The Majors are taking these breaks, in hopes, to lessen the amount of reruns during its normal season. That way you get 3 months of almost consistently new shows back to back. Then, they can commercially push the show to entice even more viewers to watch. But this doesn’t always work. Look at HEROES. It left for 7-weeks, it had a huge media push “Are you on the List” and came back with 3 million less viewers. 3 MILLION. That is more than the population of the City of Chicago. Mind Blowing.

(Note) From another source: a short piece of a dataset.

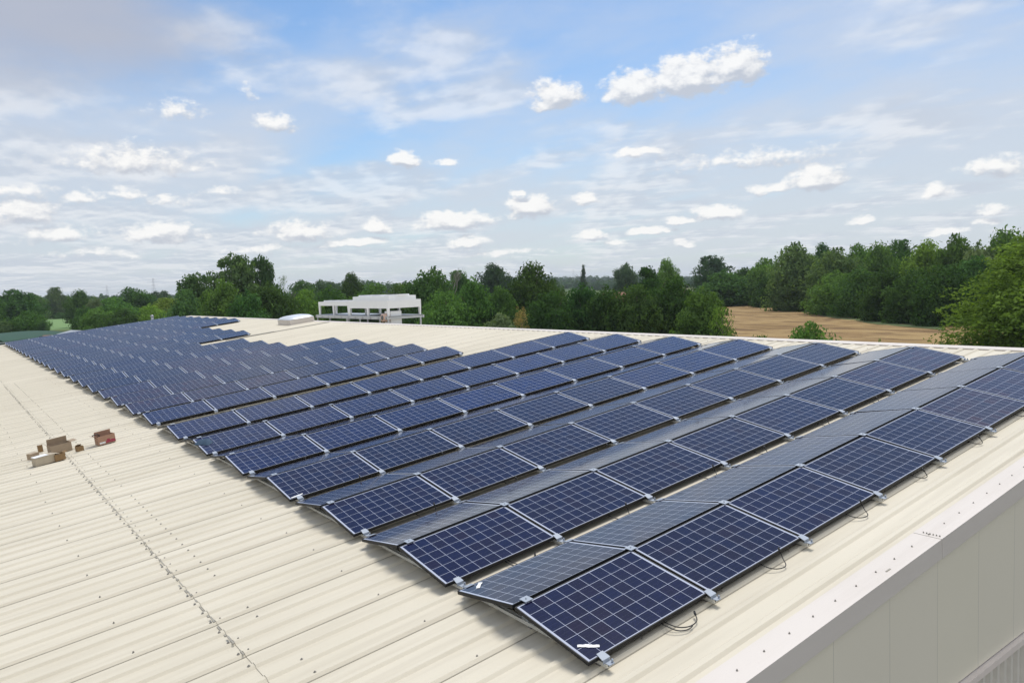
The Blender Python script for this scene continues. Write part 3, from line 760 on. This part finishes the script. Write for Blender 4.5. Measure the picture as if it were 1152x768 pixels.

So now, like 24, the Majors are looking into the quickie season. Start in January end in the spring. Give them a quick and hard season with very few reruns and knock it out of the park. OOOPS – wrong again. 24 is down this season too. Maybe the season starting almost 8 months later isn’t the answer either. But, I know other shows are already looking into this format.

So, what do they do? How do the Nets bring you back? The spring has shown lower viewership across the board. It is actually down by about 2.5 Million viewers. One problem may be the invent of the DVR/TIVO. The Nets and the ratings Gods don’t know how to track this miracle of modern science. They say that they will be able to track the show you are watching on your DVR/TIVO if you watch it within one day of its original broadcast. Now if you are anything like me - that NEVER happens. So, my vote isn’t counted. Hello???? We’re out here watching – WE PROMISE!!!!

In this SEASON of finales, don’t treat it as a time to move on and forget who your friends are. They will be returning SOON, we hope. Just because there is a new SUMMER season right around the corner doesn’t mean “out with the old and in with the new.” Try to spread the love. Keep the Majors striving to make you laugh, cry and wonder. I am not saying that the Cable Nets should not have your attention, because The Closer starts soon and Kyra Sedgwick has my attention any day.

THIS IS BEAU TALKS, AND

AFTER THESE MESSAGES, WE’LL BE RIGHT BACK.

Monday, April 30, 2007

THE BOOB TUBE

TV. The Boob Tube. I don’t understand why it gets such a bum wrap. They say it’s mindless. Well, if it is, then why are we so obsessed with it? For 22 to 48 minutes we loose ourselves in other people’s lives. These people make us laugh, cry, get excited, get angry and, most of all, fall in love. What’s not to be obsessed over? Great movies are few and far between. Great TV is not. Every week we can watch doctors save a life, lawyer’s fight cases, firefighters rescuing their burning souls, actors behind the scenes, a beautifully unattractive girl help fight the injustice of vanity, house frau’s desperately holding their families together and OPRAH.

The next time you watch TV; listen and look a little closer. Listen to the words and look at the eyes of the actors. Behind the big sets and great camera work is what matters most, the actor. Why do you think that the people we consider “Movie Stars” are flocking to be in your home each week. Movies with real meaning are few and far between. Most are plagued by low budgets and studio mishandlings. Only a few get the backing that is really needed to put your butt in a theatre seat, especially when you are paying good money to be there. And quite frankly, if it isn’t a big blockbuster, our butts won’t be in the seats anyway.

The real art is how The BOOB TUBE can move you, teach you and simply get you thinking. Read please. I don’t think that we should put our lives on hold every night to see what the monster might be, or who the dreamy-est doctor is going to do, or if one of the many incarnations of the initialized cop shows might NOT actually solve the case within the hour.

TV is good entertainment. That’s it. It isn’t made to change Your life, but if you learn a life lesson while watching a starship trying to find home, then GREAT. Keep watching, it’s changed My life – Give in to it, just a bit. You will realize how MINDLESS it really isn’t.

Stay tuned for my outlook and ideas about Entertainment, life and of course TV. And who wouldn’t want to hear me rant and rave about something SO mindless. And who knows I may even branch out and give some helpful tips on life, love and pursuit of, oh hell, who am I trying to fool. I will write what I feel. And have a little fun.

THIS IS BEAU TALKS, AND

AFTER THESE MESSAGES WE'LL BE RIGHT BACK.